Sorry, these guys are correct, it was the driveshaft hoop it hits on.

Save your money, the stock airbox is fine.

I already have a Blitz drop in filter and opened the front of the stock air box. But I want something with a venturi and a Z-tube at a minimum. Not really sure whether that's going to be a stock V36/Z34 air box or a JWT pop-charger or a Stillen.

As far as the exhaust, I don't want to do too much with it because I don't want it excessively loud. So I think the coupe mid-pipe fits perfectly for what I want out of the exhaust for now. If there are other exhaust upgrades that will increase flow without increasing the sound to a ridiculous level, I'm all ears. I'm thinking headers and maybe HFC (high flow cats) but not sure. Does anyone know if the Fujitsubo is the quietest cat back exhaust available?

Does the resonator canister (not the piping) hit the driveshaft hoop? If so, a hammer might help that problem. Since I got the pipe cheap, I don't mind roughing it up a bit to fit.

If you can get a hold of a stagea single tip nismo system, they flow better then stock and are only slightly louder then stock. Plus full stainless

Nismo R-tune (from the US) with an R2C filter attached :yes:

As much as I would like to do a CAI, it just rains too much here in Okinawa. It's very tropical and we have typhoons that dump a couple feet of water on us in one day at times. I don't need the filter getting wet and hydrolocking the engine.

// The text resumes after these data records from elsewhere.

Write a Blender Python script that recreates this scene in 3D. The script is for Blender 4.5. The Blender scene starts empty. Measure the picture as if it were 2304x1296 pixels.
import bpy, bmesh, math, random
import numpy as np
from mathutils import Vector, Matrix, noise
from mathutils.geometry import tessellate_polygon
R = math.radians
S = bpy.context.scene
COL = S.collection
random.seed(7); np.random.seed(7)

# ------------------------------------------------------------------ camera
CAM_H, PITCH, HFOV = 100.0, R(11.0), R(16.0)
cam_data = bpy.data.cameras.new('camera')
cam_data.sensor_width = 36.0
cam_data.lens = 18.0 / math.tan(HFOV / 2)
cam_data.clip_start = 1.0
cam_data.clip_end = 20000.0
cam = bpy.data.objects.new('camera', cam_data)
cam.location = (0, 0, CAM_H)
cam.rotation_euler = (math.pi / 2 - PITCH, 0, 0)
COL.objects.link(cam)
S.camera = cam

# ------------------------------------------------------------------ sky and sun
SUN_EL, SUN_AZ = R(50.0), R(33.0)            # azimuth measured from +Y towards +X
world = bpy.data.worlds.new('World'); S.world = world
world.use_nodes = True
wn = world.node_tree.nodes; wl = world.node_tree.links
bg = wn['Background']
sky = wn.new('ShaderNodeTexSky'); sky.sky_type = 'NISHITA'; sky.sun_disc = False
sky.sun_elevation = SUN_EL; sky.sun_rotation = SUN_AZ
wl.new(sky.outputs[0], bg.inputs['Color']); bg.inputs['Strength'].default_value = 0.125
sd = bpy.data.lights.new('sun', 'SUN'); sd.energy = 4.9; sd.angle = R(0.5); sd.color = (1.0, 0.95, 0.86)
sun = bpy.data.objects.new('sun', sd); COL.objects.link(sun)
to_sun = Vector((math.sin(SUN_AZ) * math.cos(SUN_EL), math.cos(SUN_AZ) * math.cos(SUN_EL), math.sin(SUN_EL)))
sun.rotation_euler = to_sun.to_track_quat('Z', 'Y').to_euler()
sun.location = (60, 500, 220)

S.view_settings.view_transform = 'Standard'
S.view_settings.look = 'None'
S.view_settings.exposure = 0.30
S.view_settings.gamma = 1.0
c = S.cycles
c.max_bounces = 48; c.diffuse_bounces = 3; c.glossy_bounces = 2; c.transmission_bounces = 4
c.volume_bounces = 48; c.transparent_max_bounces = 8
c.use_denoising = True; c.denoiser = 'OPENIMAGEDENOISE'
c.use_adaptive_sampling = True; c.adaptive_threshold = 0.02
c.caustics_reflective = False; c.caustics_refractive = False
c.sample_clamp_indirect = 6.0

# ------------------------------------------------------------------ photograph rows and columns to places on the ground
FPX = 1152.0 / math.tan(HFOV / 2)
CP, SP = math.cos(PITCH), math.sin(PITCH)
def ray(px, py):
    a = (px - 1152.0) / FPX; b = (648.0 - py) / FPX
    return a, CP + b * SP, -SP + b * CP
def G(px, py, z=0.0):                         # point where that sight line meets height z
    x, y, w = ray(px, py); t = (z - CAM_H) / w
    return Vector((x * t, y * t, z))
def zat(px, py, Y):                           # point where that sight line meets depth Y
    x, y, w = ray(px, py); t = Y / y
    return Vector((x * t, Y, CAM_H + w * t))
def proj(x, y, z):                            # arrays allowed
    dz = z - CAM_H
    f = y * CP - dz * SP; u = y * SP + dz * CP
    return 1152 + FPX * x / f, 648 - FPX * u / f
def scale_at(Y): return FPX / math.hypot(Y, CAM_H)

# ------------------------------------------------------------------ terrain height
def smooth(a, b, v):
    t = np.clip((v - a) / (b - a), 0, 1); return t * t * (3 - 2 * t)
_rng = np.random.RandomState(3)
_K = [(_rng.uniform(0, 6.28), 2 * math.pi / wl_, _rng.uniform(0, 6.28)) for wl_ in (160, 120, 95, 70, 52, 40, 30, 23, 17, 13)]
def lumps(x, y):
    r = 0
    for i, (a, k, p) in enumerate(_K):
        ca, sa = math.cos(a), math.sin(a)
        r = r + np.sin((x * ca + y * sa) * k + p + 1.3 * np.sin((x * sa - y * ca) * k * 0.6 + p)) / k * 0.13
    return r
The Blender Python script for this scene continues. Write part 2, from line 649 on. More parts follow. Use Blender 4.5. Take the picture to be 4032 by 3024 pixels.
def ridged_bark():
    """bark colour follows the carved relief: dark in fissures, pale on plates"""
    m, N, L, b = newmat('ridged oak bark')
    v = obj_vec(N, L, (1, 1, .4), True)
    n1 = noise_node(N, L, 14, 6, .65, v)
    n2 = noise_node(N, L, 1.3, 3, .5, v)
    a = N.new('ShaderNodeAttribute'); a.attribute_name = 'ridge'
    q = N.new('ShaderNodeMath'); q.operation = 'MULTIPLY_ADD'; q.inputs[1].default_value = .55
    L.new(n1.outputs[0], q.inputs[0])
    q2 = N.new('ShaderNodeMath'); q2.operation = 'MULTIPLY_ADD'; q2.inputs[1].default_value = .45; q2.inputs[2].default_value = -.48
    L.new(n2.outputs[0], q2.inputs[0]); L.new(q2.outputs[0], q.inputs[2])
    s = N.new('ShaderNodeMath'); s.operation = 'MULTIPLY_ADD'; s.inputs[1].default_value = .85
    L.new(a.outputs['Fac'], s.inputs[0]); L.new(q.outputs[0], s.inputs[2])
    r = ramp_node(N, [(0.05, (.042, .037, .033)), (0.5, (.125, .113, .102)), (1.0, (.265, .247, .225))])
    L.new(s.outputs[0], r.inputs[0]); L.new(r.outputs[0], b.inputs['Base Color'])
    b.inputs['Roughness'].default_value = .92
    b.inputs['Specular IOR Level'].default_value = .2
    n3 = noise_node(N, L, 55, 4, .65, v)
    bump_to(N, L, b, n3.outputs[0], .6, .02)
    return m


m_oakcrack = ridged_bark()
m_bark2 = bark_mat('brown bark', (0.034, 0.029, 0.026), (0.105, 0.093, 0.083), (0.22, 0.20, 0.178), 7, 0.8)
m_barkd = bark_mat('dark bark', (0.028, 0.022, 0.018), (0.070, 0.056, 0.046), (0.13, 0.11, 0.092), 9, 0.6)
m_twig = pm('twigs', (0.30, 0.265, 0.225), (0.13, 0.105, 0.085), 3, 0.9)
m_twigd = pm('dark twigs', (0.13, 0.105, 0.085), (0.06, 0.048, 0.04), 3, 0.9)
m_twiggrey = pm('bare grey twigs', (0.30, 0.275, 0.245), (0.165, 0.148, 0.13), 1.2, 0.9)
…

What's the deal with the R2C filter? I know it's not oiled. Does it perform that much better than the oiled ones (K&N, JWT, etc.)? Will an R2C filter fit inside a Stillen box?

If you can get a hold of a stagea single tip nismo system, they flow better then stock and are only slightly louder then stock. Plus full stainless

Okay, good to know. If I find one used I would be interested because a Nismo full exhaust probably runs $1500-2000 and I'm not putting that much money into my Stagea exhaust system while I have a drag R32 GTR that demands most of my resources.

Okay, good to know. If I find one used I would be interested because a Nismo full exhaust probably runs $1500-2000 and I'm not putting that much money into my Stagea exhaust system while I have a drag R32 GTR that demands most of my resources.

$1500-$2000?? we pay less then that landed in australia buying out of japan brand new. I am sure if you look around you will be find a second hand one.